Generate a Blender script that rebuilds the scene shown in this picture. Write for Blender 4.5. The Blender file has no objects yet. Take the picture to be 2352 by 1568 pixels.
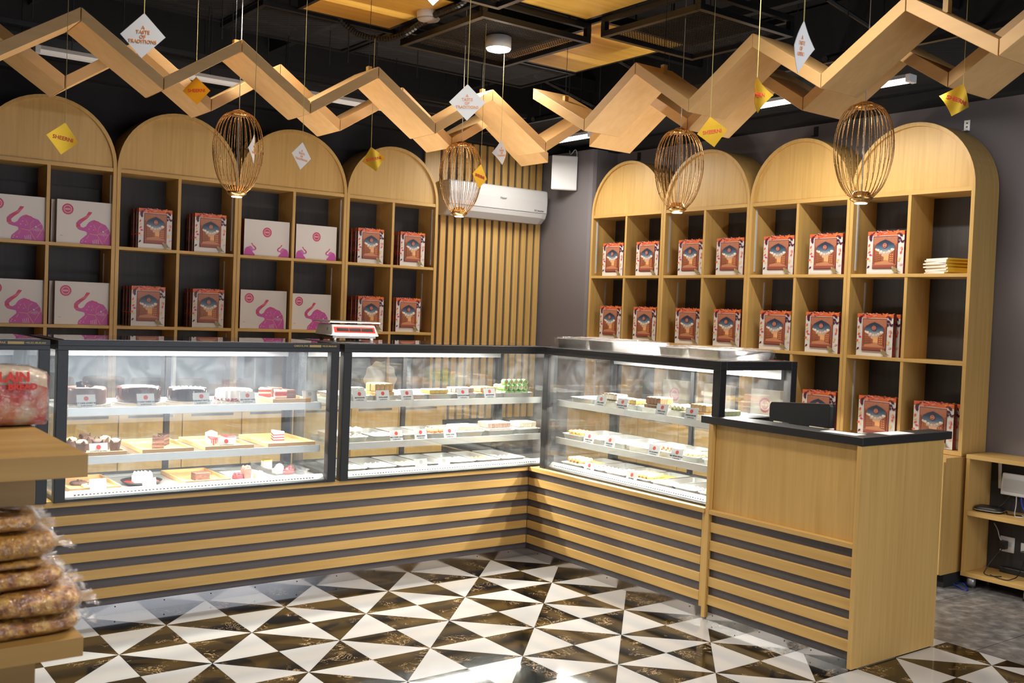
import bpy, math, random
from math import pi, sin, cos, radians as R
from mathutils import Vector, Matrix, Euler
rnd = random.Random(7)
sc = bpy.context.scene
COL = sc.collection
# ------------------------------------------------------------------ camera
cam_d = bpy.data.cameras.new('camera'); cam = bpy.data.objects.new('camera', cam_d); COL.objects.link(cam)
cam_d.sensor_width = 36.0; cam_d.lens = 36.0 * 2334.888 / 2352.0
cam.rotation_euler = (R(88.30217735), R(-2.23678463), R(-36.88177075))
cam.location = (-4.06759283, -5.17317097, 1.58646924)
cam_d.clip_start = 0.05; cam_d.clip_end = 60
cam_d.dof.use_dof = True; cam_d.dof.focus_distance = 6.6; cam_d.dof.aperture_fstop = 8.0
sc.camera = cam
# ------------------------------------------------------------------ view, world
sc.view_settings.view_transform = 'Standard'; sc.view_settings.look = 'None'
sc.view_settings.gamma = 1.0; sc.view_settings.use_curve_mapping = False
sc.view_settings.exposure = 0.0
sc.cycles.transparent_max_bounces = 32
sc.cycles.max_bounces = 8
sc.cycles.caustics_reflective = False; sc.cycles.caustics_refractive = False
w = bpy.data.worlds.new('world'); sc.world = w; w.use_nodes = True
bg = w.node_tree.nodes['Background']; bg.inputs[0].default_value = (0.82, 0.89, 1.0, 1); bg.inputs[1].default_value = 3.2
# ------------------------------------------------------------------ lamps added out of frame as unseen customer side downlights
def area(name, loc, size, power, color=(1, 1, 1), rot=(0, 0, 0), shape='DISK', sy=None, spread=180, parent=None):
    d = bpy.data.lights.new(name, 'AREA'); d.shape = shape; d.size = size
    if sy: d.size_y = sy
    d.energy = power; d.color = color; d.spread = R(spread)
    o = bpy.data.objects.new(name, d); COL.objects.link(o); o.location = loc; o.rotation_euler = rot
    if parent: o.parent = parent
    return o
DAY = (1.0, 0.93, 0.84)
for x, y in ((-0.9, -2.5), (-2.6, -2.5), (-0.7, -4.8), (-2.5, -4.8), (-5.2, -4.8)):
    area('downlight_lamp', (x, y, 3.34), 0.24, 28, DAY, spread=152)
# ------------------------------------------------------------------ materials
def nt(name):
    m = bpy.data.materials.new(name); m.use_nodes = True
    t = m.node_tree; b = t.nodes['Principled BSDF']
    return m, t, b
def S(b, **k):
    for n, v in k.items():
        n = n.replace('_', ' ')
        b.inputs[n].default_value = (*v, 1) if isinstance(v, tuple) and len(v) == 3 else v
def plain(name, c, rough=0.5, metal=0.0, **k):
    m, t, b = nt(name); S(b, Base_Color=c, Roughness=rough, Metallic=metal, **k)
    n = t.nodes.new('ShaderNodeTexNoise'); n.inputs['Scale'].default_value = 60
    tc = t.nodes.new('ShaderNodeTexCoord'); t.links.new(tc.outputs['Object'], n.inputs['Vector'])
    mr = t.nodes.new('ShaderNodeMapRange'); mr.inputs['To Min'].default_value = max(0, rough - .06); mr.inputs['To Max'].default_value = min(1, rough + .06)
    t.links.new(n.outputs['Fac'], mr.inputs['Value']); t.links.new(mr.outputs['Result'], b.inputs['Roughness'])
    return m
def wood(name, axis, a, bcol, rough=0.42, sc_=1.0):
    m, t, b = nt(name)
    tc = t.nodes.new('ShaderNodeTexCoord'); mp = t.nodes.new('ShaderNodeMapping')
    s = [42 * sc_, 42 * sc_, 42 * sc_]; s['xyz'.index(axis)] = 1.6 * sc_
    mp.inputs['Scale'].default_value = s
    t.links.new(tc.outputs['Object'], mp.inputs['Vector'])
    n1 = t.nodes.new('ShaderNodeTexNoise'); n1.inputs['Scale'].default_value = 1.0; n1.inputs['Detail'].default_value = 5; n1.inputs['Distortion'].default_value = 0.6
    t.links.new(mp.outputs['Vector'], n1.inputs['Vector'])
    mp2 = t.nodes.new('ShaderNodeMapping'); s2 = [7 * sc_] * 3; s2['xyz'.index(axis)] = 0.7 * sc_; mp2.inputs['Scale'].default_value = s2
    t.links.new(tc.outputs['Object'], mp2.inputs['Vector'])
    n2 = t.nodes.new('ShaderNodeTexNoise'); n2.inputs['Scale'].default_value = 1.0; n2.inputs['Detail'].default_value = 3; n2.inputs['Distortion'].default_value = 1.2
    t.links.new(mp2.outputs['Vector'], n2.inputs['Vector'])
    ad = t.nodes.new('ShaderNodeMath'); ad.operation = 'MULTIPLY_ADD'; ad.inputs[1].default_value = 0.55
    t.links.new(n1.outputs['Fac'], ad.inputs[0]); 
    m2 = t.nodes.new('ShaderNodeMath'); m2.operation = 'MULTIPLY'; m2.inputs[1].default_value = 0.45
    t.links.new(n2.outputs['Fac'], m2.inputs[0]); t.links.new(m2.outputs[0], ad.inputs[2])
    cr = t.nodes.new('ShaderNodeValToRGB'); cr.color_ramp.elements[0].position = 0.34; cr.color_ramp.elements[1].position = 0.64
    cr.color_ramp.elements[0].color = (*bcol, 1); cr.color_ramp.elements[1].color = (*a, 1)
    t.links.new(ad.outputs[0], cr.inputs['Fac']); t.links.new(cr.outputs['Color'], b.inputs['Base Color'])
    bp = t.nodes.new('ShaderNodeBump'); bp.inputs['Strength'].default_value = 0.05; bp.inputs['Distance'].default_value = 0.002
    t.links.new(n1.outputs['Fac'], bp.inputs['Height']); t.links.new(bp.outputs['Normal'], b.inputs['Normal'])
    S(b, Roughness=rough)
    return m
WA, WB = (0.64, 0.40, 0.132), (0.52, 0.305, 0.085)
WZ = wood('oak_veneer_upright', 'z', WA, WB); WX = wood('oak_veneer_long_x', 'x', WA, WB); WY = wood('oak_veneer_long_y', 'y', WA, WB)
RW, RB = (0.74, 0.46, 0.20), (0.64, 0.38, 0.145)
RX = wood('ribbon_veneer_x', 'x', RW, RB, .5, .6); RY = wood('ribbon_veneer_y', 'y', RW, RB, .5, .6)
CW = wood('ceiling_laminate', 'x', (0.86, 0.56, 0.12), (0.68, 0.39, 0.06), .4, .5)
FW = wood('rack_veneer', 'x', (0.46, 0.275, 0.08), (0.34, 0.19, 0.048), .42, .6)
FE = wood('rack_edge_veneer', 'x', (0.47, 0.28, 0.085), (0.36, 0.20, 0.05), .45, .6)
TW = wood('tray_beech', 'x', (0.70, 0.43, 0.19), (0.60, 0.34, 0.13), .45, 1)
BACK = wood('charcoal_back_board', 'z', (0.040, 0.036, 0.037), (0.026, 0.024, 0.026), .55)
GREY = wood('grey_laminate', 'x', (0.115, 0.100, 0.103), (0.085, 0.074, 0.078), .5)
BLACK = plain('black_powder_coat', (0.010, 0.010, 0.012), .38)
MATTE = plain('matte_black', (0.011, 0.011, 0.012), .85)
CEILB = plain('black_painted_slab', (0.016, 0.015, 0.016), .9)
WALLG = plain('warm_grey_wall_paint', (0.185, 0.165, 0.172), .75)
STEEL = plain('brushed_steel', (0.66, 0.65, 0.63), .36, 0.7)
KICK = plain('kick_plate_steel', (0.60, 0.58, 0.57), .16, 1.0)
WHITE = plain('white_plastic', (0.80, 0.79, 0.78), .4)
OFFW = plain('pale_grey_plastic', (0.55, 0.54, 0.53), .45)
HEAD = plain('dull_steel', (0.22, 0.22, 0.23), .45, .5)
NIGHT = plain('charcoal_wall_paint', (0.022, 0.021, 0.025), .8)
ACWH = plain('aircon_white', (0.47, 0.465, 0.46), .4)
PAPER = plain('white_card', (0.80, 0.80, 0.81), .6)
DARKP = plain('black_plastic', (0.012, 0.012, 0.013), .42)
BRONZE = plain('bronze_wire', (0.66, 0.38, 0.14), .28, 1.0)
REDP = plain('red_print', (0.72, 0.05, 0.035), .5)
ORNG = plain('orange_print', (0.85, 0.33, 0.10), .5)
INK = plain('dark_ink', (0.03, 0.03, 0.035), .6)
GOLDI = plain('gold_ink', (0.45, 0.33, 0.10), .4)
GOLD = plain('gold_foil_card', (0.84, 0.52, 0.045), .36, 0.78)
STRING = plain('yellow_string', (0.55, 0.45, 0.16), .7)
FOIL = None
def glassy(name, tint=(1, 1, 1), haze=0.03, base=0.05, rough=0.0, bump=0.0):
    m = bpy.data.materials.new(name); m.use_nodes = True; t = m.node_tree; t.nodes.clear()
    out = t.nodes.new('ShaderNodeOutputMaterial'); tr = t.nodes.new('ShaderNodeBsdfTransparent'); tr.inputs[0].default_value = (*tint, 1)
    gl = t.nodes.new('ShaderNodeBsdfGlossy'); gl.inputs['Roughness'].default_value = rough; gl.inputs[0].default_value = (1, 1, 1, 1)
    lw = t.nodes.new('ShaderNodeLayerWeight'); lw.inputs['Blend'].default_value = 0.5
    pw = t.nodes.new('ShaderNodeMath'); pw.operation = 'POWER'; pw.inputs[1].default_value = 4.0
    t.links.new(lw.outputs['Facing'], pw.inputs[0])
    ma = t.nodes.new('ShaderNodeMath'); ma.operation = 'MULTIPLY_ADD'; ma.inputs[1].default_value = 0.85; ma.inputs[2].default_value = base; ma.use_clamp = True
    t.links.new(pw.outputs[0], ma.inputs[0])
    mx = t.nodes.new('ShaderNodeMixShader'); t.links.new(ma.outputs[0], mx.inputs[0]); t.links.new(tr.outputs[0], mx.inputs[1]); t.links.new(gl.outputs[0], mx.inputs[2])
    tc = t.nodes.new('ShaderNodeTexCoord'); n = t.nodes.new('ShaderNodeTexNoise'); n.inputs['Scale'].default_value = 6; n.inputs['Detail'].default_value = 4; n.inputs['Distortion'].default_value = 1.5
    t.links.new(tc.outputs['Object'], n.inputs['Vector'])
    hz = t.nodes.new('ShaderNodeMapRange'); hz.inputs['From Min'].default_value = .4; hz.inputs['From Max'].default_value = .75; hz.inputs['To Min'].default_value = haze * .4; hz.inputs['To Max'].default_value = haze * 2
    t.links.new(n.outputs['Fac'], hz.inputs['Value'])
    df = t.nodes.new('ShaderNodeBsdfDiffuse'); df.inputs[0].default_value = (.8, .82, .86, 1)
    mx2 = t.nodes.new('ShaderNodeMixShader'); t.links.new(hz.outputs[0], mx2.inputs[0]); t.links.new(mx.outputs[0], mx2.inputs[1]); t.links.new(df.outputs[0], mx2.inputs[2])
    if bump:
        bpn = t.nodes.new('ShaderNodeBump'); bpn.inputs['Strength'].default_value = bump; bpn.inputs['Distance'].default_value = .01
        n3 = t.nodes.new('ShaderNodeTexNoise'); n3.inputs['Scale'].default_value = 38; n3.inputs['Detail'].default_value = 3; n3.inputs['Distortion'].default_value = 2
        t.links.new(tc.outputs['Object'], n3.inputs['Vector']); t.links.new(n3.outputs['Fac'], bpn.inputs['Height'])
        t.links.new(bpn.outputs[0], gl.inputs['Normal']); t.links.new(bpn.outputs[0], df.inputs['Normal'])
    t.links.new(mx2.outputs[0], out.inputs[0])
    return m
GLASS = glassy('case_glass', (0.97, 0.985, 0.98), 0.02, 0.035)
SHGLASS = glassy('shelf_glass', (0.95, 0.98, 0.97), 0.05, 0.06)
TOPGL = glassy('top_glass', (0.62, 0.62, 0.64), 0.0, 0.08, 0.02)
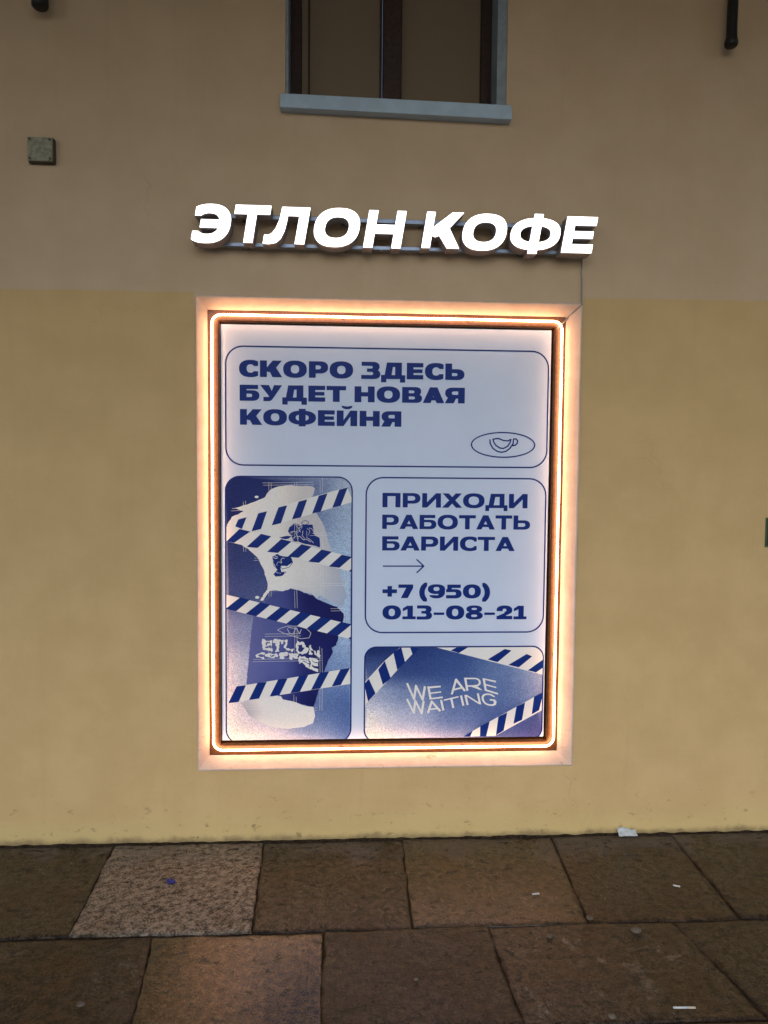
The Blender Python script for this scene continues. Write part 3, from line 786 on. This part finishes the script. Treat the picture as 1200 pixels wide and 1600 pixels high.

[Aim]
State the count of lines that contain the string "picture". Nothing else is needed.

[Reply to the exercise]
2